Google: The Next Microsoft (As in, Target of Federal Antitrust Enforcers)
More on the hideous return of antitrust (a matter blogged about by Matt Welch here back in July) via a Wired magazine profile on Obama's antitrust chief Christine Varney:
Christine Varney….a partner at Hogan & Hartson and one of the country's foremost experts in online law, was speaking at the ninth annual conference of the American Antitrust Institute, a gathering of top monopoly attorneys and economists… Varney….did not hide her message behind legalese or euphemism. The technology industry, she said, was coming under the sway of a dominant behemoth, one that had the potential to stifle innovation and squash its competitors. The last time the government saw a threat like this—Microsoft in the 1990s—it launched an aggressive antitrust case. But by the time of this conference, mid-June 2008, a new offender had emerged. "For me, Microsoft is so last century," Varney said. "They are not the problem. I think we are going to continually see a problem, potentially, with Google."
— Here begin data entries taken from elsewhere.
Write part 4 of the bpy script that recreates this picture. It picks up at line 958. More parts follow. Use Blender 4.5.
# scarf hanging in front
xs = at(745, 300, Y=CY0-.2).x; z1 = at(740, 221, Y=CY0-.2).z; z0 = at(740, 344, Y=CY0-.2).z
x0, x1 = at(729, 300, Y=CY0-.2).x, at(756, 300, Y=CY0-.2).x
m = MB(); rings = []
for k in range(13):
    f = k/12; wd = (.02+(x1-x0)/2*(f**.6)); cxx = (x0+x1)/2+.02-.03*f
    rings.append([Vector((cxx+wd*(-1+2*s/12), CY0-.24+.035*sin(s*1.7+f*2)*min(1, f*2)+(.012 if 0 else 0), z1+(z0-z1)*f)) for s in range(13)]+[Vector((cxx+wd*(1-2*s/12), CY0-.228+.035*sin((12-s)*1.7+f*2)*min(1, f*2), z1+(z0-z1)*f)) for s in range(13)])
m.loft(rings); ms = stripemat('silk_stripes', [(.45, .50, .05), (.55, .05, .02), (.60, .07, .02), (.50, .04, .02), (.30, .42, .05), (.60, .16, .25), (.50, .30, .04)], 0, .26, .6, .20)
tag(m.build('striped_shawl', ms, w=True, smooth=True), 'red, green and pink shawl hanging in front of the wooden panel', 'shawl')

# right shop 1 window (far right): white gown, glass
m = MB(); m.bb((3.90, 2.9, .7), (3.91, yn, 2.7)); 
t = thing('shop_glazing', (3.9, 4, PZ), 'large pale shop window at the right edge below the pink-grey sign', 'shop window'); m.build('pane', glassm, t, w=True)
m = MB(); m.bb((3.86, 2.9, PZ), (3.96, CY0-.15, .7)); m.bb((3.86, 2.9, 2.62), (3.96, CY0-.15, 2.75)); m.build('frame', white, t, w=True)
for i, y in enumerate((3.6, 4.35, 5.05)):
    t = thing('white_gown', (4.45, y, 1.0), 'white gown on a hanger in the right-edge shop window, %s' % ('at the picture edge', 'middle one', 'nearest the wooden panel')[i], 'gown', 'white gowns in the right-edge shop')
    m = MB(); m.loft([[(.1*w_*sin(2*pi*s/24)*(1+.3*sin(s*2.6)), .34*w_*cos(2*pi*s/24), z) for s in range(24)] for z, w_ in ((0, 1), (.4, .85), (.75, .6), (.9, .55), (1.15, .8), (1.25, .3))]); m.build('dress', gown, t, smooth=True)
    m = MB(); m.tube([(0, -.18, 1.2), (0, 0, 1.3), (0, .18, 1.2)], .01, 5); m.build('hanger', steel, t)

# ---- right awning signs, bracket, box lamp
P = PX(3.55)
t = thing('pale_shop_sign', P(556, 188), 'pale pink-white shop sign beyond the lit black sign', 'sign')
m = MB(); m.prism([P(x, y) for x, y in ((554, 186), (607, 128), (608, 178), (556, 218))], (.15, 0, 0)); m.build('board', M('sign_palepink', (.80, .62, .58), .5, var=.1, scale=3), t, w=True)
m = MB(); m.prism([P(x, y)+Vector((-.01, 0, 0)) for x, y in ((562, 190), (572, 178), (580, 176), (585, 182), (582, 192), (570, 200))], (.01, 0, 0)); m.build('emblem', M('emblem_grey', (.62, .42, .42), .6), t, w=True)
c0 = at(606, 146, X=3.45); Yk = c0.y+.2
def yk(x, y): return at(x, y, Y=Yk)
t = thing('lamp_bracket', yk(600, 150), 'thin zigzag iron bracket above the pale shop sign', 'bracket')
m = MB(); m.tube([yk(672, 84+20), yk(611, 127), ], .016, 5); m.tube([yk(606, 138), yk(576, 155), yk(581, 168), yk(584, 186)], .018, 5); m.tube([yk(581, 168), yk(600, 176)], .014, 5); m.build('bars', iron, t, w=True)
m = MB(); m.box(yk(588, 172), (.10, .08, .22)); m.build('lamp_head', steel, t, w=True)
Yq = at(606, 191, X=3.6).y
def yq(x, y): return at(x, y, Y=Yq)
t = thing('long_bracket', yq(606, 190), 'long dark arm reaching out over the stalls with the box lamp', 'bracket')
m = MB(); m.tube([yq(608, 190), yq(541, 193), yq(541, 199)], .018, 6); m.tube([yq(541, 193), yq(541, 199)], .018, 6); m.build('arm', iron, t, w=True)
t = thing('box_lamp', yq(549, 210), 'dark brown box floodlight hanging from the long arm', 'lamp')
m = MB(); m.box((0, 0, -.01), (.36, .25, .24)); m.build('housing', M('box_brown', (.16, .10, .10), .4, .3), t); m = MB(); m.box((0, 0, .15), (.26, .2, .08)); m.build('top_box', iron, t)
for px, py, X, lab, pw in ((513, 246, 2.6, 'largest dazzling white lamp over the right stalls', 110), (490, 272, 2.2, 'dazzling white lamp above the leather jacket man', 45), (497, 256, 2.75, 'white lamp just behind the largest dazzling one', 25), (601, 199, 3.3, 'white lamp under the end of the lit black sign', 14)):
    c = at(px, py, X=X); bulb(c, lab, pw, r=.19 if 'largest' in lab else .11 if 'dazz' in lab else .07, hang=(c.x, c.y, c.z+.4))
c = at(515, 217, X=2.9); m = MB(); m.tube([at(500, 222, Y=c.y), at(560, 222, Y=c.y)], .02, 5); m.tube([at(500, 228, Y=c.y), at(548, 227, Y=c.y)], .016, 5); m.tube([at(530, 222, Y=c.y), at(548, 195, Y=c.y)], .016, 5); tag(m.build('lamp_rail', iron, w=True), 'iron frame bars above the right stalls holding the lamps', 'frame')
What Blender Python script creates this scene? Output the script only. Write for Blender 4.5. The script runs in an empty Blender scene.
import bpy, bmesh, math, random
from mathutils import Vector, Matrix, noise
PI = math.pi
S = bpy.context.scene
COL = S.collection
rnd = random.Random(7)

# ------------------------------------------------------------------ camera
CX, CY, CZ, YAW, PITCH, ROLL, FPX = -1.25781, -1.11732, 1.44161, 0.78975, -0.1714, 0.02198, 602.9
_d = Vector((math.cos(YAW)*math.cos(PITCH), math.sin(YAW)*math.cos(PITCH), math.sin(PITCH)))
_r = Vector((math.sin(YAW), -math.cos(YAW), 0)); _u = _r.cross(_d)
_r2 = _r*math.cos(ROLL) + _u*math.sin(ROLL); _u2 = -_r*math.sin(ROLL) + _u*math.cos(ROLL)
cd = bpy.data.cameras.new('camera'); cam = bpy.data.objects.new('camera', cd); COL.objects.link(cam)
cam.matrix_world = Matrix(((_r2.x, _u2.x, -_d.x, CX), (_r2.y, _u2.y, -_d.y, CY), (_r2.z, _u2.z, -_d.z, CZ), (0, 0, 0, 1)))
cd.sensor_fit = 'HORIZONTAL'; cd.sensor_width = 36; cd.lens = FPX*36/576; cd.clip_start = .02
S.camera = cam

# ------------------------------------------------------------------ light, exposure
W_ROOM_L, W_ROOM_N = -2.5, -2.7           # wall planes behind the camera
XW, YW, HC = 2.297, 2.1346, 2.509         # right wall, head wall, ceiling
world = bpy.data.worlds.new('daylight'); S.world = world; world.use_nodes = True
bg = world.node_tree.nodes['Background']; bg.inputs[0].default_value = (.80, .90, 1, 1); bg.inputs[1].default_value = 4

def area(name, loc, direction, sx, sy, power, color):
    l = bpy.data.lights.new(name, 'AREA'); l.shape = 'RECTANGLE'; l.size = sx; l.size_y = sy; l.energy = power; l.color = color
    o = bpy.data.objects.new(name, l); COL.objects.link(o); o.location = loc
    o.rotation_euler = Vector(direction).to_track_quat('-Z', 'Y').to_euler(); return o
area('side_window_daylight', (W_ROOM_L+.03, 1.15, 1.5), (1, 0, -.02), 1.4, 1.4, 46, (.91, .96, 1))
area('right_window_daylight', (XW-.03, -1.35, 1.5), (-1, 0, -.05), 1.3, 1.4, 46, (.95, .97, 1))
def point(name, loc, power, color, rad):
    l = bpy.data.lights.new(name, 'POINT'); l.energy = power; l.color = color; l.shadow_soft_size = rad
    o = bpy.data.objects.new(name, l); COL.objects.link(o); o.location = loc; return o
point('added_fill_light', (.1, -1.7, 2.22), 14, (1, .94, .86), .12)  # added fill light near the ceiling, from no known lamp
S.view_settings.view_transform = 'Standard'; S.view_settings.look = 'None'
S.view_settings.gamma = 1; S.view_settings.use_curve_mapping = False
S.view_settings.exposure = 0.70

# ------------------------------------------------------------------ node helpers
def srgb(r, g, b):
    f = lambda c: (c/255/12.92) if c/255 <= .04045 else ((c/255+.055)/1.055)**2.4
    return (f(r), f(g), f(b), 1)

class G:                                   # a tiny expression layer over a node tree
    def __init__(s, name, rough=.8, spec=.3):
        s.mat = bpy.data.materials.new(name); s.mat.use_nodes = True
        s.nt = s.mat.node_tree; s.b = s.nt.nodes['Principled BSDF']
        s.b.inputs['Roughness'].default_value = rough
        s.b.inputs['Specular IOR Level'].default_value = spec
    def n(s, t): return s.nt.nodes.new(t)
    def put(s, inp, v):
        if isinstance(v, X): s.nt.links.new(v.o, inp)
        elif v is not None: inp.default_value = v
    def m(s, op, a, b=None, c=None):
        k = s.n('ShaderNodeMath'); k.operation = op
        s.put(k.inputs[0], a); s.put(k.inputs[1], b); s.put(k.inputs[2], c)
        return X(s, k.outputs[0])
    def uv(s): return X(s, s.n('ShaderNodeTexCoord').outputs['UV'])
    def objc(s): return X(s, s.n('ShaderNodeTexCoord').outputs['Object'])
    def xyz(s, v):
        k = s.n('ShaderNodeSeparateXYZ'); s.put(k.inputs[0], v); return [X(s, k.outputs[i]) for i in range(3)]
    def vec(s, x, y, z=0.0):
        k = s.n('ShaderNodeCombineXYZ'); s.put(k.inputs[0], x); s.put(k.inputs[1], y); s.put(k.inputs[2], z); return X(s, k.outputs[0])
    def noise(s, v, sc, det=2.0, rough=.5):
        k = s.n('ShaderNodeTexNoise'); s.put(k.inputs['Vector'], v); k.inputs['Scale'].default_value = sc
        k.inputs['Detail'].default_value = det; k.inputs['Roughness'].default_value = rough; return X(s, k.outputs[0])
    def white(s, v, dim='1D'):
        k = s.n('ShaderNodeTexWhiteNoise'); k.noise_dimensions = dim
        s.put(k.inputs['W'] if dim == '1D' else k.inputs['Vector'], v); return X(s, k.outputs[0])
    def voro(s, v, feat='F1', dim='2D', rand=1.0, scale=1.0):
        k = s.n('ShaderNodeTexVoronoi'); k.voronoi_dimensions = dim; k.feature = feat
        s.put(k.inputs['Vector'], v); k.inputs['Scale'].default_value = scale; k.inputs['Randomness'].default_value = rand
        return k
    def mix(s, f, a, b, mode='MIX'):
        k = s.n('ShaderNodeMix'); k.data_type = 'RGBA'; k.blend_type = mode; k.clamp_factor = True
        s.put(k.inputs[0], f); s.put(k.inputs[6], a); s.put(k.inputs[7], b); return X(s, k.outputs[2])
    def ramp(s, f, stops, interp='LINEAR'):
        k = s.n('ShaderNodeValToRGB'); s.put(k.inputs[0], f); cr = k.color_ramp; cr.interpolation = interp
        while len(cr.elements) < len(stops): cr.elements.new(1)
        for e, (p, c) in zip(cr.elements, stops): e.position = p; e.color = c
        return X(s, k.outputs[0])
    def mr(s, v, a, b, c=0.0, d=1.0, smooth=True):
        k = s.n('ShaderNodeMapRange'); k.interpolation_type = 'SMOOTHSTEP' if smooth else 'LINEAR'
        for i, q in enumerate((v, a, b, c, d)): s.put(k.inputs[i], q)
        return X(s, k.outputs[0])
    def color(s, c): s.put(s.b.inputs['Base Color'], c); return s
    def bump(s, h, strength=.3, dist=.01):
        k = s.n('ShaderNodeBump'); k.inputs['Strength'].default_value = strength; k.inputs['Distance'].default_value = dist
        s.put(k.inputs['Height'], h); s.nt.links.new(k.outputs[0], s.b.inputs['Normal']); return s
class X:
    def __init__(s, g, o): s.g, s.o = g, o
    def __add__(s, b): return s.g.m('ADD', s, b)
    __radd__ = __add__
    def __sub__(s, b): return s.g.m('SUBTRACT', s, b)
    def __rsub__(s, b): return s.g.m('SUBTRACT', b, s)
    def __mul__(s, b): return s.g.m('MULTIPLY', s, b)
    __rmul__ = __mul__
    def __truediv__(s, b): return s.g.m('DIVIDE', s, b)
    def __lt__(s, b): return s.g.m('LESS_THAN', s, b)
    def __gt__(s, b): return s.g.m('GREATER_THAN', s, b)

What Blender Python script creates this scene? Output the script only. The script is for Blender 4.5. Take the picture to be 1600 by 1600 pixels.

….Varney was suggesting that Google was repeating Microsoft's expansionist behavior. Instead of dominating the desktop, Varney said, Google was starting to colonize the emerging cloud-computing industry, amassing "enormous market power" and potentially creating an ecosystem that customers would be powerless to escape. She acknowledged that her remarks might ruffle some feathers at Google headquarters in Mountain View, California. "If any of my colleagues or friends from Google are here," she said, "I invite you to jump up and scream and yell at me."
Nobody took her up on that offer. But it is safe to assume that plenty of Googlers were jumping and screaming six months later when President Obama appointed Varney head of the Justice Department's antitrust division, making her the government's most powerful antimonopoly prosecutor. On May 11, during her first public speech on the job, Varney made it clear that her stance had not changed much since her presentation at the conference: She planned to take a forceful approach to applying the nation's antitrust laws. "In the past, the antitrust division was a leader in its enforcement efforts in technology industries, and I believe we will take this mantle again," she said. She did not mention Google by name, but there was little doubt to whom she was referring.
I first raised the alarm about Varney in my April American Conservative cover story on Obama as the mighty Octopotus.